**The problem**
Scan the data below for the string "Blender". Show every line where it turns up.

**Supplied data**
____________________

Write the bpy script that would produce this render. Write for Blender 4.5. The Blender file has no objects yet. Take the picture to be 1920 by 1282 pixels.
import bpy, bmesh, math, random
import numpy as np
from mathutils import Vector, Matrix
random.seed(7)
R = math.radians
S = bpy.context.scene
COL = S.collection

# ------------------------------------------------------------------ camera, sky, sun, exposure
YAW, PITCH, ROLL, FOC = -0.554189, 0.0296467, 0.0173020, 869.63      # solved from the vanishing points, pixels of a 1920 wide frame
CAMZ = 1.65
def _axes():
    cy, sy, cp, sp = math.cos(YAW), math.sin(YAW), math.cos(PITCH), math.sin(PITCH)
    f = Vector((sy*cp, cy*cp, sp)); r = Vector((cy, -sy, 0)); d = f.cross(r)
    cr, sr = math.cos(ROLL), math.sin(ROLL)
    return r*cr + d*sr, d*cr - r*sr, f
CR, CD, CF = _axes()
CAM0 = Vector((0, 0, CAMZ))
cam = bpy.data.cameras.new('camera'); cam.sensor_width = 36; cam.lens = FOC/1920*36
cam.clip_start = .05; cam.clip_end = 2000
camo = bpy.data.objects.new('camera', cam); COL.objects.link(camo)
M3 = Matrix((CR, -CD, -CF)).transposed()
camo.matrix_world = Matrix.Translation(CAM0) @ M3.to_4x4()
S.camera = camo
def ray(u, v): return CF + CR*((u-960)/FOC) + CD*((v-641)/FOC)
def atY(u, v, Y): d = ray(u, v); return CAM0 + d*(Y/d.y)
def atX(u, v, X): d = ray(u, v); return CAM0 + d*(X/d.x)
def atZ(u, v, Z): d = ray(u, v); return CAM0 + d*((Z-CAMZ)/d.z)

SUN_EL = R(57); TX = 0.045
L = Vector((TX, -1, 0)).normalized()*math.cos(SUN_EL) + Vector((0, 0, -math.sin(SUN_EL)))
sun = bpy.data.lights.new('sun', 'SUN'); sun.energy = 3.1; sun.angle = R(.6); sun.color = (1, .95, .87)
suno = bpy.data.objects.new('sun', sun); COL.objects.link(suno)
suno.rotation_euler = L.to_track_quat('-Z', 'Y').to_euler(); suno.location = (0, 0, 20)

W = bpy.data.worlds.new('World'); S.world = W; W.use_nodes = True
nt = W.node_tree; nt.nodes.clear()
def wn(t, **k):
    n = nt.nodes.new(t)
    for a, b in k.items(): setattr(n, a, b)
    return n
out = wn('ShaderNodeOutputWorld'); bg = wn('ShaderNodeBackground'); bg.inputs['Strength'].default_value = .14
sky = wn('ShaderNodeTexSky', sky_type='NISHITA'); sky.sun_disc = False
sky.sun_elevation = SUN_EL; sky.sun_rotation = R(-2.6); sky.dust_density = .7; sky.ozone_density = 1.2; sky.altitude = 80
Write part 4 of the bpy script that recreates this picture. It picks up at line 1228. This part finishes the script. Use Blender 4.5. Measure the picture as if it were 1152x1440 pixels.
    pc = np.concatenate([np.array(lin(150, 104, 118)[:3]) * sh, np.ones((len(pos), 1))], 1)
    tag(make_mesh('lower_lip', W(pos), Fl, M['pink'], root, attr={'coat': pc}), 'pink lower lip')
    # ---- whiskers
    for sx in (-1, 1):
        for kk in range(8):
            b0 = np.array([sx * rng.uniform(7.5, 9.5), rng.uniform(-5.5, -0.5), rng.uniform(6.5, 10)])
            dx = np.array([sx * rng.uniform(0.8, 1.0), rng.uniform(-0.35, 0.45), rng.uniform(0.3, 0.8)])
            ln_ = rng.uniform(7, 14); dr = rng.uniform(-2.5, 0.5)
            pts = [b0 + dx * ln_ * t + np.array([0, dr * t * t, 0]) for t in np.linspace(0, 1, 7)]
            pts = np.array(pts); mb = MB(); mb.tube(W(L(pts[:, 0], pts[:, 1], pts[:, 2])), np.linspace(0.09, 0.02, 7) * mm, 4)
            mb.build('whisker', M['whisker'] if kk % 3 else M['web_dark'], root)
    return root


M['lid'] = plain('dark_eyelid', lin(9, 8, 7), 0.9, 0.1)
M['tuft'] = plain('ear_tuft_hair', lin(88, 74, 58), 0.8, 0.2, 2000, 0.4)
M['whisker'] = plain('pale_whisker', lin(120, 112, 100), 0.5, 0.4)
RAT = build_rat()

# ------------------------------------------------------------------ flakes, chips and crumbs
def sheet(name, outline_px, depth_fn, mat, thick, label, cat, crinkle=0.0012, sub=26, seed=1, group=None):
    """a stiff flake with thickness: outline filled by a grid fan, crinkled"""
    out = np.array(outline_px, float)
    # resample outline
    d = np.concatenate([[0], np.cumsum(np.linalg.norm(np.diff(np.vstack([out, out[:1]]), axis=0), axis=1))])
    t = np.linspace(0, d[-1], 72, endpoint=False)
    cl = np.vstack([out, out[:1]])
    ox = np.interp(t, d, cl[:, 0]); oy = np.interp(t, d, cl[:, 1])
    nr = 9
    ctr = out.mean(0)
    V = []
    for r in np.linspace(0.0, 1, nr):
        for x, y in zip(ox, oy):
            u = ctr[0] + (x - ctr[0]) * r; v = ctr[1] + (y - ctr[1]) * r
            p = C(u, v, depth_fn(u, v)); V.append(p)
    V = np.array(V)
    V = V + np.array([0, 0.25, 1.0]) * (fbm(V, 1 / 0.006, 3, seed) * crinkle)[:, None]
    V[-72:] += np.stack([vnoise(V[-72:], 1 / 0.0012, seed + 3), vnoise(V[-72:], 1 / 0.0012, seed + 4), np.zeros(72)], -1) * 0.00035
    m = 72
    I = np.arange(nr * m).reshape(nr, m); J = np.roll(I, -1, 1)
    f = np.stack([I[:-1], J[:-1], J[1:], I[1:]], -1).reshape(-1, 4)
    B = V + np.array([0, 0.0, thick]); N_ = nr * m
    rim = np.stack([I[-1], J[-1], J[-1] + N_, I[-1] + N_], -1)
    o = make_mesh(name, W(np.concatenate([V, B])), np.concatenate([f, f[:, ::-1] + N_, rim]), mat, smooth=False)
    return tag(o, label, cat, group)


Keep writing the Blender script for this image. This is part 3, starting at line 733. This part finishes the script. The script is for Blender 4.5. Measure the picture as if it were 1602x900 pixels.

____________________

**Task response**
Write the bpy script that would produce this render. Write for Blender 4.5. The Blender file has no objects yet. Take the picture to be 1920 by 1282 pixels.
Write part 4 of the bpy script that recreates this picture. It picks up at line 1228. This part finishes the script. Use Blender 4.5. Measure the picture as if it were 1152x1440 pixels.
Keep writing the Blender script for this image. This is part 3, starting at line 733. This part finishes the script. The script is for Blender 4.5. Measure the picture as if it were 1602x900 pixels.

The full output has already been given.